• [WORK TO BE COMPLETED] Without the pictures, print the lines running from the beginning of the material to the line containing "COL = S.collection", both ends included.

• [DATA SEGMENT]
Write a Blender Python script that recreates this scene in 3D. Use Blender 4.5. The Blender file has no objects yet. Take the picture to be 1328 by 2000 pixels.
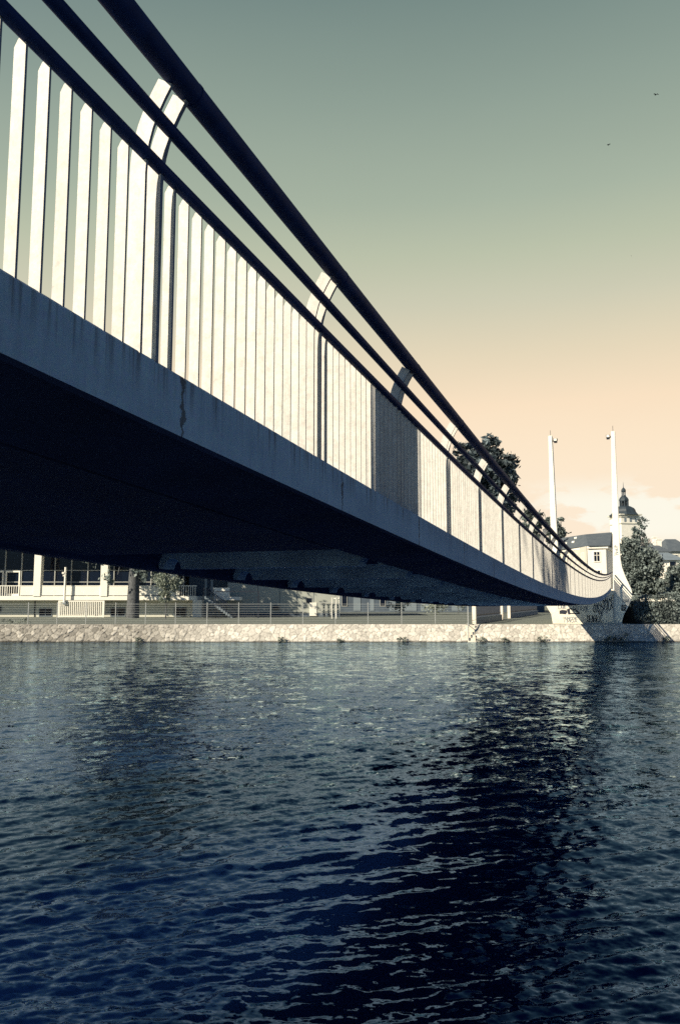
import bpy, math, random
import numpy as np
from mathutils import Vector, Matrix
R = math.radians
random.seed(7)
S = bpy.context.scene
COL = S.collection

# ------------------------------------------------------------------ camera
F_PX, HORIZON = 1525.0, 1172.0            # focal length in photo pixels, horizon row
EYE = 3.5                                  # eye height above the water
PITCH = math.atan((HORIZON - 1000.0) / F_PX)
cam_d = bpy.data.cameras.new('camera')
cam_d.sensor_fit = 'VERTICAL'
cam_d.sensor_height = 24.0
cam_d.lens = 24.0 * F_PX / 2000.0
cam_d.clip_start, cam_d.clip_end = 0.05, 6000
cam = bpy.data.objects.new('camera', cam_d)
COL.objects.link(cam)
cam.location = (0, 0, EYE)
cam.rotation_euler = (R(90) + PITCH, 0, 0)
S.camera = cam

# bridge axes: D runs along the bridge, L across it (to the left)
TH = math.atan((1242 - 664) / math.hypot(F_PX, HORIZON - 1000))
D = Vector((math.sin(TH), math.cos(TH), 0))
L = Vector((-math.cos(TH), math.sin(TH), 0))
BRIDGE_ROT = math.atan2(D.y, D.x)

# ------------------------------------------------------------------ light
EXPOSURE = 0.6
SUN_EL = R(30.8)
travel = (D * 0.862 - L * 0.507)           # horizontal travel of the light
travel.normalize()
sdir = Vector((travel.x * math.cos(SUN_EL), travel.y * math.cos(SUN_EL), -math.sin(SUN_EL)))
sun_d = bpy.data.lights.new('sun', 'SUN')
sun_d.energy = 5.0
sun_d.angle = R(0.5)
sun_d.color = (1.0, 0.89, 0.70)
sun = bpy.data.objects.new('sun', sun_d)
COL.objects.link(sun)
sun.location = (-30, -40, 60)
sun.rotation_euler = sdir.to_track_quat('-Z', 'Y').to_euler()

S.view_settings.view_transform = 'Standard'
S.view_settings.look = 'None'
S.view_settings.exposure = EXPOSURE
S.view_settings.gamma = 1.0
S.render.engine = 'CYCLES'
S.cycles.max_bounces = 6
S.cycles.diffuse_bounces = 3
S.cycles.caustics_reflective = True
S.cycles.blur_glossy = 1.0
S.cycles.sample_clamp_indirect = 3.0
S.cycles.caustics_refractive = False
S.cycles.use_denoising = False


def lin(r, g, b, k=1.0):
    f = lambda c: (c / 255 / 12.92) if c / 255 <= 0.04045 else ((c / 255 + 0.055) / 1.055) ** 2.4
    return (f(r) * k, f(g) * k, f(b) * k, 1.0)


class NT:
    """small node-tree helper"""
    def __init__(s, tree):
        s.t = tree
    def n(s, typ, **kw):
        nd = s.t.nodes.new(typ)
        for k, v in kw.items():
            setattr(nd, k, v)
        return nd
    def l(s, a, b):
        s.t.links.new(a, b)
    def val(s, sock, v):
        if hasattr(v, 'is_output'):
            s.t.links.new(v, sock)
        else:
            sock.default_value = v
    def math(s, op, a, b=0.0, c=None, clamp=False):
        nd = s.n('ShaderNodeMath', operation=op)
        nd.use_clamp = clamp
        s.val(nd.inputs[0], a); s.val(nd.inputs[1], b)
        if c is not None: s.val(nd.inputs[2], c)
        return nd.outputs[0]
    def mix(s, fac, a, b, blend='MIX'):
        nd = s.n('ShaderNodeMix', data_type='RGBA', blend_type=blend)
        s.val(nd.inputs[0], fac); s.val(nd.inputs[6], a); s.val(nd.inputs[7], b)
        return nd.outputs[2]
    def ramp(s, fac, stops, interp='LINEAR'):
        nd = s.n('ShaderNodeValToRGB')
        el = nd.color_ramp.elements
        nd.color_ramp.interpolation = interp
        while len(el) < len(stops): el.new(0.5)
        for e, (p, c) in zip(el, stops):
            e.position = p
            e.color = c if len(c) == 4 else (*c, 1)
        s.val(nd.inputs[0], fac)
        return nd.outputs[0]
    def smooth(s, v, a, b):
        nd = s.n('ShaderNodeMapRange', interpolation_type='SMOOTHSTEP')
        s.val(nd.inputs[0], v); nd.inputs[1].default_value = a; nd.inputs[2].default_value = b
        return nd.outputs[0]
    def noise(s, vec, scale, detail=3, rough=0.55, dim='3D'):
        nd = s.n('ShaderNodeTexNoise')
        nd.noise_dimensions = dim
        if vec is not None: s.l(vec, nd.inputs['Vector'])
        nd.inputs['Scale'].default_value = scale
        nd.inputs['Detail'].default_value = detail
        nd.inputs['Roughness'].default_value = rough
        return nd
    def mapping(s, vec, scale=(1, 1, 1), rot=(0, 0, 0)):
        nd = s.n('ShaderNodeMapping')
        s.l(vec, nd.inputs[0])
        nd.inputs['Scale'].default_value = scale
        nd.inputs['Rotation'].default_value = rot
        return nd.outputs[0]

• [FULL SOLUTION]
Write a Blender Python script that recreates this scene in 3D. Use Blender 4.5. The Blender file has no objects yet. Take the picture to be 1328 by 2000 pixels.
import bpy, math, random
import numpy as np
from mathutils import Vector, Matrix
R = math.radians
random.seed(7)
S = bpy.context.scene
COL = S.collection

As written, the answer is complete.